Foi assim que, no Natal que se seguiu ao acidente bizarro, eu fiquei confinada à sala. A cozinha passou a ser a nova fronteira; a sala era minha Tijuana, e a cozinha, a São Diego deles. Só cruzaria aquele muro de duas formas: se apresentasse um motivo excelente ou, mais arriscado, clandestinamente. Assim, enquanto todos estavam em São Diego ajudando com os preparativos da ceia, eu permanecia em Tijuana, completamente sozinha.

O gosto daquele Natal
Ao observador menos atento, eu poderia estar me sentindo excluída de minha própria família. Mas um fato novo havia se intercalado ao acidente da clara em neve e ao Natal daquele ano, e que me fez transferir por completo a obsessão por comida que eu experimentei até ali: eu estava apaixonada. E fazia menos de uma semana que tinha, pela primeira vez, beijado meu objeto de afeição – minha melhor amiga. A grande e fundamental fronteira da vida tinha sido por mim cruzada e ninguém lá da cozinha sabia. Por isso, sozinha na sala, me entregava ao devaneio de imaginar os beijos que ainda viriam. Nada sabia eu sobre discriminação, intolerância, preconceitos. Sabia apenas que estava apaixonada, que era correspondida e que não poderia haver muita coisa errada quando tudo o que você quer fazer é dar e receber amor de uma certa outra pessoa. Intuitivamente, entendia que o amor não poderia jamais ser classificado como equivocado e que o grande equívoco tinha que ser não amar. Depois de 15 anos, a vida, essa coisa tão estranha, tinha acabado de fazer sentido. Foi o Natal mais alegre de toda a minha existência.
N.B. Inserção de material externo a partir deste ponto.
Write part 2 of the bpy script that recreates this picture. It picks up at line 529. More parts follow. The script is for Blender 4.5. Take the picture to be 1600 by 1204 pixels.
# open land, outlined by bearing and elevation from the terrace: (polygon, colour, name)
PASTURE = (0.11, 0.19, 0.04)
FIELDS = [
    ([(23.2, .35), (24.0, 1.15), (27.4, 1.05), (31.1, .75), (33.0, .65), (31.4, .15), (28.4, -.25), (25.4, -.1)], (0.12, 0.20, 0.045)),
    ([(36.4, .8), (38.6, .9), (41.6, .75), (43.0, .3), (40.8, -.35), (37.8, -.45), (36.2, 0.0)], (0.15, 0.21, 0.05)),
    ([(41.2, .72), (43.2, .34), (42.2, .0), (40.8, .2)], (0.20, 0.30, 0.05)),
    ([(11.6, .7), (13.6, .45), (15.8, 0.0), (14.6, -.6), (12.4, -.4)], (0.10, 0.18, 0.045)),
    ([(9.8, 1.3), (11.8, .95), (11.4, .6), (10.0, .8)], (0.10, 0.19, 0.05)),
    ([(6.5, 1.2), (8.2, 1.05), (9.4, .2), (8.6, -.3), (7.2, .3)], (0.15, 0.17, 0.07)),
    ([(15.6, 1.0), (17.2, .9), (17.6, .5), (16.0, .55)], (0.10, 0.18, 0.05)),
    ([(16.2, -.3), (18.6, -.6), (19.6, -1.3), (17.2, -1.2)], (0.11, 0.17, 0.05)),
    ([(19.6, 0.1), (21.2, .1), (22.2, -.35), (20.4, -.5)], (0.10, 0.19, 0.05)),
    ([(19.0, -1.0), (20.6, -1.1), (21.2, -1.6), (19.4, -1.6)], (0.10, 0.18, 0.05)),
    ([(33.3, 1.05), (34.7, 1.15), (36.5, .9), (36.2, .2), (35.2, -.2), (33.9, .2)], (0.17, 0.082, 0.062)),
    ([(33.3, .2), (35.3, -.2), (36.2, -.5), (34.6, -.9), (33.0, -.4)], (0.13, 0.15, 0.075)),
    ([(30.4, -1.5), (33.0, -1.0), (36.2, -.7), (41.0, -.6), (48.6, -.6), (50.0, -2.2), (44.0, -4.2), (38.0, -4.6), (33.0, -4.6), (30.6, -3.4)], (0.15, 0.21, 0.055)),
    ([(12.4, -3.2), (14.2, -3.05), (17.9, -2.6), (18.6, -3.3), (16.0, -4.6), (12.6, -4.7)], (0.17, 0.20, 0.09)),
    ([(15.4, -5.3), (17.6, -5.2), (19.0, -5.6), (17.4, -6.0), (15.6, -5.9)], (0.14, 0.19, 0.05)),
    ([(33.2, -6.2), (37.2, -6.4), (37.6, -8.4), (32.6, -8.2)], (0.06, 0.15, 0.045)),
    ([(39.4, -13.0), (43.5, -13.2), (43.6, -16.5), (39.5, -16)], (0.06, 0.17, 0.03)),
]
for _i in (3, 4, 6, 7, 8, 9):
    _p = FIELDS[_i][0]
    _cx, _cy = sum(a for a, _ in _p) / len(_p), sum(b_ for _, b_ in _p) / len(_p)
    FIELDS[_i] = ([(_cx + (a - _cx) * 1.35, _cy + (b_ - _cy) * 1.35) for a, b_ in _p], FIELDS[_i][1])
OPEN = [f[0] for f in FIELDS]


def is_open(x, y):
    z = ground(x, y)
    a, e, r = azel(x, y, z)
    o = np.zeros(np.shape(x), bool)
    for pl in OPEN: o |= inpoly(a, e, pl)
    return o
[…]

Hoje, 25 anos e quatro relacionamentos depois, ainda tenho em mim o gosto daquela ceia. E, embora a matriarca continue a sentir calafrios quando me encontra na cozinha, já sou capaz de fazer, sem causar pânico, o macarrão com cottage que minha mulher jura ser o mais gostoso que ela já experimentou. E a vida, essa coisa tão estranha, todas as noites dentro da minha cozinha e ao lado do meu amor, ainda teima em fazer sentido.